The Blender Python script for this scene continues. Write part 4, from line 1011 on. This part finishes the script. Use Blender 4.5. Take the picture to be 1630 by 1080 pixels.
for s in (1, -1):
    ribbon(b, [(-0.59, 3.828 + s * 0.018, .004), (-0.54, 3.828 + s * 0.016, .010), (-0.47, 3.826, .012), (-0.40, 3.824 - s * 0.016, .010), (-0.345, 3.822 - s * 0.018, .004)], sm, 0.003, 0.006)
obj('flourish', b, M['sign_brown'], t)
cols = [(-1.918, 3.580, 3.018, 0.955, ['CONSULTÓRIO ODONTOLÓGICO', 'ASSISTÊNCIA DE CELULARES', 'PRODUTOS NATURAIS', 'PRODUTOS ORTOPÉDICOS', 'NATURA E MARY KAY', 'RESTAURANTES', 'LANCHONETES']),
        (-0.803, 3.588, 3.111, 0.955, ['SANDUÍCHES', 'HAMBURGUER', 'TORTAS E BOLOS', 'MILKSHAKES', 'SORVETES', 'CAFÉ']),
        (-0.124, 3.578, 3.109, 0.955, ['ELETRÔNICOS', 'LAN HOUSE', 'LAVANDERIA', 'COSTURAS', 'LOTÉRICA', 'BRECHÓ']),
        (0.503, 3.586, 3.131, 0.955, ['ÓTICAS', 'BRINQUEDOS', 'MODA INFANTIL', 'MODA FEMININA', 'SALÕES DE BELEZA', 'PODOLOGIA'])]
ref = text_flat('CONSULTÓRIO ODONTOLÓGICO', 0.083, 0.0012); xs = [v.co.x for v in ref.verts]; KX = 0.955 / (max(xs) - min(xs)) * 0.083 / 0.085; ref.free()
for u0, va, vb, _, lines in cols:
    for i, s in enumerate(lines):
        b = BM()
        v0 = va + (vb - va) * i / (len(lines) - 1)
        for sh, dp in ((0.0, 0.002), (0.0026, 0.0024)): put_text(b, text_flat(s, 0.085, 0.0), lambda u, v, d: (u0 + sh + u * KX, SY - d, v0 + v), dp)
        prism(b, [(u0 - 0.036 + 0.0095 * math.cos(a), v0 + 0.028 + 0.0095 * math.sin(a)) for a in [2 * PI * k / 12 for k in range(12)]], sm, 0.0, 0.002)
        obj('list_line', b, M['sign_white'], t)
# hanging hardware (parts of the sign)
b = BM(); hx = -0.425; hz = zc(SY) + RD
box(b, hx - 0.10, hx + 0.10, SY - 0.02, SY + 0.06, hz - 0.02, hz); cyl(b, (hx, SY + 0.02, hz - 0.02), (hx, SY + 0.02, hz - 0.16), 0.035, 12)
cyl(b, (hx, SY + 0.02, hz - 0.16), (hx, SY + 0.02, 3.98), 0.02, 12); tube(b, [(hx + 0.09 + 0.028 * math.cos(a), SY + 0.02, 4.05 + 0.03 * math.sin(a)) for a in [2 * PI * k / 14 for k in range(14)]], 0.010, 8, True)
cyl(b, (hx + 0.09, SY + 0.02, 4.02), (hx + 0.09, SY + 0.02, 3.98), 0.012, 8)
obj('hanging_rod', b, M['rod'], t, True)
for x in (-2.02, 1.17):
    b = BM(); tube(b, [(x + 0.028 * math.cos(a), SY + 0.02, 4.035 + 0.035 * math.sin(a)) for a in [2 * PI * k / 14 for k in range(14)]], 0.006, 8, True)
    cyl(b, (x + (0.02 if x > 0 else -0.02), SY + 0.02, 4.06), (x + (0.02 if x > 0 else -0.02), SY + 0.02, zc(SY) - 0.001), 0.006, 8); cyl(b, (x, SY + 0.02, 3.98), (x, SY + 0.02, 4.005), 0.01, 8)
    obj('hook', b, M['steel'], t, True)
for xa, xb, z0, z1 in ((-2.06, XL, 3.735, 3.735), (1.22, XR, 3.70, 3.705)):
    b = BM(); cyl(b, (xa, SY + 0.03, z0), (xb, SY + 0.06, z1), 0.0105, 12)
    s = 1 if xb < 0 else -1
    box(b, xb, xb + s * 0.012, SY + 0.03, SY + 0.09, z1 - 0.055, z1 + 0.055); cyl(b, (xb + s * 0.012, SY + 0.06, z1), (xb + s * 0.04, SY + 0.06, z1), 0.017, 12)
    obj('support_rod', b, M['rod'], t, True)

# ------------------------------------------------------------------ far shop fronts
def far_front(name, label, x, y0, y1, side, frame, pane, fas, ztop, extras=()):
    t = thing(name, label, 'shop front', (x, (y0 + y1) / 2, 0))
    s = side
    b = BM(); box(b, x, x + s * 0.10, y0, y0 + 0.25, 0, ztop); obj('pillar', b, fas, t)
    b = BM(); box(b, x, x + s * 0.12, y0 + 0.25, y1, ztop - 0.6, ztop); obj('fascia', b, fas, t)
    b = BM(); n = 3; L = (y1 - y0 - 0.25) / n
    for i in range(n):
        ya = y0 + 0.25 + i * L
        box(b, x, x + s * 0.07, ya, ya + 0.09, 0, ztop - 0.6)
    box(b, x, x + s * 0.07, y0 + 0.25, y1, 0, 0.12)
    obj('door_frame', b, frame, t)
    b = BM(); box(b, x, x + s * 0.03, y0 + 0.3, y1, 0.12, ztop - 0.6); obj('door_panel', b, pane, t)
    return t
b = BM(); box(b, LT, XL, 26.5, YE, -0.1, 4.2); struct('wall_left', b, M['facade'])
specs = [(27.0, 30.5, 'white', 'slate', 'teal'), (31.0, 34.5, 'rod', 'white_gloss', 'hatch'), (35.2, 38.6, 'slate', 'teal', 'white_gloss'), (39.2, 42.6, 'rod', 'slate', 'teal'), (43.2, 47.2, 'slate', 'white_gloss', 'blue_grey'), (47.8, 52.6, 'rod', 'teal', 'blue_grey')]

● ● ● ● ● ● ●

Make an exact copy of all the data.

The Blender Python script for this scene continues. Write part 4, from line 1011 on. This part finishes the script. Use Blender 4.5. Take the picture to be 1630 by 1080 pixels.
for s in (1, -1):
    ribbon(b, [(-0.59, 3.828 + s * 0.018, .004), (-0.54, 3.828 + s * 0.016, .010), (-0.47, 3.826, .012), (-0.40, 3.824 - s * 0.016, .010), (-0.345, 3.822 - s * 0.018, .004)], sm, 0.003, 0.006)
obj('flourish', b, M['sign_brown'], t)
cols = [(-1.918, 3.580, 3.018, 0.955, ['CONSULTÓRIO ODONTOLÓGICO', 'ASSISTÊNCIA DE CELULARES', 'PRODUTOS NATURAIS', 'PRODUTOS ORTOPÉDICOS', 'NATURA E MARY KAY', 'RESTAURANTES', 'LANCHONETES']),
        (-0.803, 3.588, 3.111, 0.955, ['SANDUÍCHES', 'HAMBURGUER', 'TORTAS E BOLOS', 'MILKSHAKES', 'SORVETES', 'CAFÉ']),
        (-0.124, 3.578, 3.109, 0.955, ['ELETRÔNICOS', 'LAN HOUSE', 'LAVANDERIA', 'COSTURAS', 'LOTÉRICA', 'BRECHÓ']),
        (0.503, 3.586, 3.131, 0.955, ['ÓTICAS', 'BRINQUEDOS', 'MODA INFANTIL', 'MODA FEMININA', 'SALÕES DE BELEZA', 'PODOLOGIA'])]
ref = text_flat('CONSULTÓRIO ODONTOLÓGICO', 0.083, 0.0012); xs = [v.co.x for v in ref.verts]; KX = 0.955 / (max(xs) - min(xs)) * 0.083 / 0.085; ref.free()
for u0, va, vb, _, lines in cols:
    for i, s in enumerate(lines):
        b = BM()
        v0 = va + (vb - va) * i / (len(lines) - 1)
        for sh, dp in ((0.0, 0.002), (0.0026, 0.0024)): put_text(b, text_flat(s, 0.085, 0.0), lambda u, v, d: (u0 + sh + u * KX, SY - d, v0 + v), dp)
        prism(b, [(u0 - 0.036 + 0.0095 * math.cos(a), v0 + 0.028 + 0.0095 * math.sin(a)) for a in [2 * PI * k / 12 for k in range(12)]], sm, 0.0, 0.002)
        obj('list_line', b, M['sign_white'], t)
# hanging hardware (parts of the sign)
b = BM(); hx = -0.425; hz = zc(SY) + RD
box(b, hx - 0.10, hx + 0.10, SY - 0.02, SY + 0.06, hz - 0.02, hz); cyl(b, (hx, SY + 0.02, hz - 0.02), (hx, SY + 0.02, hz - 0.16), 0.035, 12)
cyl(b, (hx, SY + 0.02, hz - 0.16), (hx, SY + 0.02, 3.98), 0.02, 12); tube(b, [(hx + 0.09 + 0.028 * math.cos(a), SY + 0.02, 4.05 + 0.03 * math.sin(a)) for a in [2 * PI * k / 14 for k in range(14)]], 0.010, 8, True)
cyl(b, (hx + 0.09, SY + 0.02, 4.02), (hx + 0.09, SY + 0.02, 3.98), 0.012, 8)
obj('hanging_rod', b, M['rod'], t, True)
for x in (-2.02, 1.17):
    b = BM(); tube(b, [(x + 0.028 * math.cos(a), SY + 0.02, 4.035 + 0.035 * math.sin(a)) for a in [2 * PI * k / 14 for k in range(14)]], 0.006, 8, True)
    cyl(b, (x + (0.02 if x > 0 else -0.02), SY + 0.02, 4.06), (x + (0.02 if x > 0 else -0.02), SY + 0.02, zc(SY) - 0.001), 0.006, 8); cyl(b, (x, SY + 0.02, 3.98), (x, SY + 0.02, 4.005), 0.01, 8)
    obj('hook', b, M['steel'], t, True)
for xa, xb, z0, z1 in ((-2.06, XL, 3.735, 3.735), (1.22, XR, 3.70, 3.705)):
    b = BM(); cyl(b, (xa, SY + 0.03, z0), (xb, SY + 0.06, z1), 0.0105, 12)
    s = 1 if xb < 0 else -1
    box(b, xb, xb + s * 0.012, SY + 0.03, SY + 0.09, z1 - 0.055, z1 + 0.055); cyl(b, (xb + s * 0.012, SY + 0.06, z1), (xb + s * 0.04, SY + 0.06, z1), 0.017, 12)
    obj('support_rod', b, M['rod'], t, True)

# ------------------------------------------------------------------ far shop fronts
def far_front(name, label, x, y0, y1, side, frame, pane, fas, ztop, extras=()):
    t = thing(name, label, 'shop front', (x, (y0 + y1) / 2, 0))
    s = side
    b = BM(); box(b, x, x + s * 0.10, y0, y0 + 0.25, 0, ztop); obj('pillar', b, fas, t)
    b = BM(); box(b, x, x + s * 0.12, y0 + 0.25, y1, ztop - 0.6, ztop); obj('fascia', b, fas, t)
    b = BM(); n = 3; L = (y1 - y0 - 0.25) / n
    for i in range(n):
        ya = y0 + 0.25 + i * L
        box(b, x, x + s * 0.07, ya, ya + 0.09, 0, ztop - 0.6)
    box(b, x, x + s * 0.07, y0 + 0.25, y1, 0, 0.12)
    obj('door_frame', b, frame, t)
    b = BM(); box(b, x, x + s * 0.03, y0 + 0.3, y1, 0.12, ztop - 0.6); obj('door_panel', b, pane, t)
    return t
b = BM(); box(b, LT, XL, 26.5, YE, -0.1, 4.2); struct('wall_left', b, M['facade'])
specs = [(27.0, 30.5, 'white', 'slate', 'teal'), (31.0, 34.5, 'rod', 'white_gloss', 'hatch'), (35.2, 38.6, 'slate', 'teal', 'white_gloss'), (39.2, 42.6, 'rod', 'slate', 'teal'), (43.2, 47.2, 'slate', 'white_gloss', 'blue_grey'), (47.8, 52.6, 'rod', 'teal', 'blue_grey')]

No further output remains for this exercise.